21 października 2015, 14:50
Postępuje Pan dokładnie wedle opisanej przeze mnie metody uprawiając kiepsko zawoalowany moralny szantaż niskich lotów. Nikt kto nie był postawiony przed pewnymi sytuacjami nie może powiedzieć uczciwie co by zrobił, a co najwyżej co uważa, że powinien zrobić, więc Pańskie "pytanie" (o charakterze podłożonej wieprzowinki) "jest inwalidą". Nie sam fakt bycia inwalidą ma znaczenie, ale przede wszystkim postawa Syna - czy jest to postawa "dawaj staruchu, bo mi się należy", czy pokorna skrucha - czy Syn przysparzałby poza nieuniknionymi problemami wynikającymi z powodów obiektywnych, dodatkowych problemów swoją postawą i w jakim stopniu. Gdyby na przykład wykradał co jest w domu i wynosił by sprzedać i przepić, to w pewnych warunkach wyrzucenie takiego indydiduum z domu, nawet gdyby był inwalidą, byłoby uzasadnione. Sprawa nie kończy się z decyzją przyjęcia, czy nieprzyjęcia - ona się wtedy dopiero rozpoczyna.
FF
Franciszek2 Franciszek2
21 października 2015, 11:00
Znaczy się, że ci wszyscy kardynałowie i biskupi, w tym nasz Gądecki - broniąc nierozerwalnosci małżeństwa przeciw "podejsciu duszpasterskiemu" - reprezentują tak naprawde postawę zazdrosnego "sprawiedliwego brata" ? To ja już wolę Ewę Kopacz z jej walką z "republiką wyznaniową" - po prostu mniej fałszu.  

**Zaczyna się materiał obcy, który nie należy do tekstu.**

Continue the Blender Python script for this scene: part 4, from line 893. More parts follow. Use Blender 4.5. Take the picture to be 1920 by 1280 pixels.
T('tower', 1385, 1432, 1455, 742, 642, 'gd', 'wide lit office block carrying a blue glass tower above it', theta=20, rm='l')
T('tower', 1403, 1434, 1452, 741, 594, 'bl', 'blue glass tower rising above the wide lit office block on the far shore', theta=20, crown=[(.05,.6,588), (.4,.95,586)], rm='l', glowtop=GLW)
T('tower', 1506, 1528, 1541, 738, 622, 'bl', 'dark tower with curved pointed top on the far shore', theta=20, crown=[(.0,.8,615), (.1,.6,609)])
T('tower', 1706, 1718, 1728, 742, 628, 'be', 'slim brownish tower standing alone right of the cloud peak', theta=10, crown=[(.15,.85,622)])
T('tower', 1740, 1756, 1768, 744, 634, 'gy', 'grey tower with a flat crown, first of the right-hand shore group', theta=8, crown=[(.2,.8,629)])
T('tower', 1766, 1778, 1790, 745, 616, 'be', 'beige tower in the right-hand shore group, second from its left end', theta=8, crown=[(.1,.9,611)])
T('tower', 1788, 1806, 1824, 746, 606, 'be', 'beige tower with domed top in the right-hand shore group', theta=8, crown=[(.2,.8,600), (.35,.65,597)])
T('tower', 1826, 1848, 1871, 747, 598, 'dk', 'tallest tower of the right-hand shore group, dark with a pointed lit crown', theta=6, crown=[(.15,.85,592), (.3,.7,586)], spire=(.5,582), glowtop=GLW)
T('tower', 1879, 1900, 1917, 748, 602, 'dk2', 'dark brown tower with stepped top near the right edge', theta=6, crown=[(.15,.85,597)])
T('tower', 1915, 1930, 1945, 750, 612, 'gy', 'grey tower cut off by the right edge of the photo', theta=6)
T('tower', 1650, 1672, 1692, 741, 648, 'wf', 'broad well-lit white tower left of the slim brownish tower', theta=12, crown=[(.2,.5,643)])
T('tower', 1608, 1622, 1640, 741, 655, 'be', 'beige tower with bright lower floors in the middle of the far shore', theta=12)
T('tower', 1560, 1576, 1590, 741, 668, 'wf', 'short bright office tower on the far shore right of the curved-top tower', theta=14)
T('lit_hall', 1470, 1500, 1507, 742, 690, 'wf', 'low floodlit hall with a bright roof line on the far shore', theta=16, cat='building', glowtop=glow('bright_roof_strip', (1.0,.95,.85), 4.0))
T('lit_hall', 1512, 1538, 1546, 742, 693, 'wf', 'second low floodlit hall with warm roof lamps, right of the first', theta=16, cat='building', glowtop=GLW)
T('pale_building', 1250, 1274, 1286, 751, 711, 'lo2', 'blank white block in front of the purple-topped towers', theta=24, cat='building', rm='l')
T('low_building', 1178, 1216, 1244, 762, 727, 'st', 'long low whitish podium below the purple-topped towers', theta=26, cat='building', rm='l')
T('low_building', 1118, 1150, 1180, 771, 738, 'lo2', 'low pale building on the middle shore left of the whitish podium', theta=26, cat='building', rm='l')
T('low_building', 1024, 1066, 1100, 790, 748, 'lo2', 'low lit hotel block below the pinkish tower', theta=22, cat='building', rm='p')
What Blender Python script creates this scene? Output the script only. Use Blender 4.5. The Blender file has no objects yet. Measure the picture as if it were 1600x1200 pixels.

21 października 2015, 11:03
Tu chyba chodzi o sytuację, kiedy pod dom dokuśtykowywuje zbolały syn na jednej nodze z kikutem i protezą a jego brat z dwoma zdrowymi nogami jest oburzony, ze ojciec takiego kalekę do domu przyjmuje.
LS
le sz
21 października 2015, 13:35
Nieprawda, nie o taką sytuację chodzi i przykład jest nieadekwatny.